Given task -
Filter these entries so that only lines with the word "this" remain.

★ ★ ★ ★ ★ ★ ★

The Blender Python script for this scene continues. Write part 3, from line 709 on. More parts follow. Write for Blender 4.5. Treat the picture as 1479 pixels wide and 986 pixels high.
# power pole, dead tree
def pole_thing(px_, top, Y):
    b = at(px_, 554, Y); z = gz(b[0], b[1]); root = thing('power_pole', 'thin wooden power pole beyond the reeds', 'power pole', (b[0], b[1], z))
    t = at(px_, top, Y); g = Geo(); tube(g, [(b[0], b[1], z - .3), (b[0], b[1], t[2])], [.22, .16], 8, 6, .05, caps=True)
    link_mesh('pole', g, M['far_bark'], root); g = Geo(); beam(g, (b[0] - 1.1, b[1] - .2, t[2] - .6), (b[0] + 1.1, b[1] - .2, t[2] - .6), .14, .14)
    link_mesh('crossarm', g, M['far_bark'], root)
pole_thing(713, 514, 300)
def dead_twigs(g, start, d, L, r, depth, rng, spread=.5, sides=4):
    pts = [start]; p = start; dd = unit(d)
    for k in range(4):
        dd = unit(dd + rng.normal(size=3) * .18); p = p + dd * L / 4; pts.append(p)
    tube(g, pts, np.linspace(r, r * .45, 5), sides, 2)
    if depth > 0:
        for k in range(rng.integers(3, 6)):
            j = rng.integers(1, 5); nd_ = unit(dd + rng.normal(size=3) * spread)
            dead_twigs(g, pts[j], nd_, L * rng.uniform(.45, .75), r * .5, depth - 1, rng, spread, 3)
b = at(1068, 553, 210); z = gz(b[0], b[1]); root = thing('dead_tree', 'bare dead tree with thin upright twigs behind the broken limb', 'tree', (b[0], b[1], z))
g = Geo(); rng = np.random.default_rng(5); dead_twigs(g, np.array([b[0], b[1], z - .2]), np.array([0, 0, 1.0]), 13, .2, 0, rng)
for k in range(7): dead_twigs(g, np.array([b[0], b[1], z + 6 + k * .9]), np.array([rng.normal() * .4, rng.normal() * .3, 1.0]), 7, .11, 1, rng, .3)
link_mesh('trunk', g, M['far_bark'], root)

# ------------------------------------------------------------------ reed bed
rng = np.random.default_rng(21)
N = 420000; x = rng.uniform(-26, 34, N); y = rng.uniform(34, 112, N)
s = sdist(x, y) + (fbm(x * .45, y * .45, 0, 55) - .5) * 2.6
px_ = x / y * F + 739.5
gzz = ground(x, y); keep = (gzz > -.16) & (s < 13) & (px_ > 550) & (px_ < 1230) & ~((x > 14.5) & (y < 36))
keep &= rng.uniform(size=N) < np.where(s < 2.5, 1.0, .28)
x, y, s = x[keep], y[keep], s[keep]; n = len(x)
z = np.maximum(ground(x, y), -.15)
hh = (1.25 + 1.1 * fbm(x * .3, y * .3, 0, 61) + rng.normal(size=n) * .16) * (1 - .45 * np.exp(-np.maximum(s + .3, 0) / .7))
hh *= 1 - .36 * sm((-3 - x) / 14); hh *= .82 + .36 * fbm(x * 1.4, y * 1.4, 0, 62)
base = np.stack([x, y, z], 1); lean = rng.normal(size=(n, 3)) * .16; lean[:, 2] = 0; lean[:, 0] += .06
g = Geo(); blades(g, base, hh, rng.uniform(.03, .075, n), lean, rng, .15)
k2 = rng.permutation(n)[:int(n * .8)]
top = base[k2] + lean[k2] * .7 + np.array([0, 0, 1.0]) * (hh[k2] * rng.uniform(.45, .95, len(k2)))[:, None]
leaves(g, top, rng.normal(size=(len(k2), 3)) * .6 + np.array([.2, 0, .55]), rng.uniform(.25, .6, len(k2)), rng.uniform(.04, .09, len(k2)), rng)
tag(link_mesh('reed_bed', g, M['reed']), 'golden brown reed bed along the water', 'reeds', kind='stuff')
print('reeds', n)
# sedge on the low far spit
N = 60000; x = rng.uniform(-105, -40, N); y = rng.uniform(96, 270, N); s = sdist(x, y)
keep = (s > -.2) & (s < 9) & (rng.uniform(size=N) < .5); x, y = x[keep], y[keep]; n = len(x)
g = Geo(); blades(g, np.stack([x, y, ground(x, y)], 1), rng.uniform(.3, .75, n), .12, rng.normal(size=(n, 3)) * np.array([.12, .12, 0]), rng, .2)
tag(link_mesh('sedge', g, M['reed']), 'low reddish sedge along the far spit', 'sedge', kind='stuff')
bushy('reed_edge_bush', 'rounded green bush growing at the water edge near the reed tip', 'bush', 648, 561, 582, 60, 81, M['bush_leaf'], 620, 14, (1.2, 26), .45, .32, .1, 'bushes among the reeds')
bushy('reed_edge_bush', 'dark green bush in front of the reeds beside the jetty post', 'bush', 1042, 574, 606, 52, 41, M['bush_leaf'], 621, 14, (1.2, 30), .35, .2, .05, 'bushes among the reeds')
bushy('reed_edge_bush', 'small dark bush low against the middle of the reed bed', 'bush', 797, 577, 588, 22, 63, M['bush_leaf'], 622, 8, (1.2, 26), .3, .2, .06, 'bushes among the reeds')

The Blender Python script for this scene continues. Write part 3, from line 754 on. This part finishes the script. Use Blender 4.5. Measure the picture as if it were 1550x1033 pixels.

★ ★ ★ ★ ★ ★ ★

Full response -
The Blender Python script for this scene continues. Write part 3, from line 709 on. More parts follow. Write for Blender 4.5. Treat the picture as 1479 pixels wide and 986 pixels high.
The Blender Python script for this scene continues. Write part 3, from line 754 on. This part finishes the script. Use Blender 4.5. Measure the picture as if it were 1550x1033 pixels.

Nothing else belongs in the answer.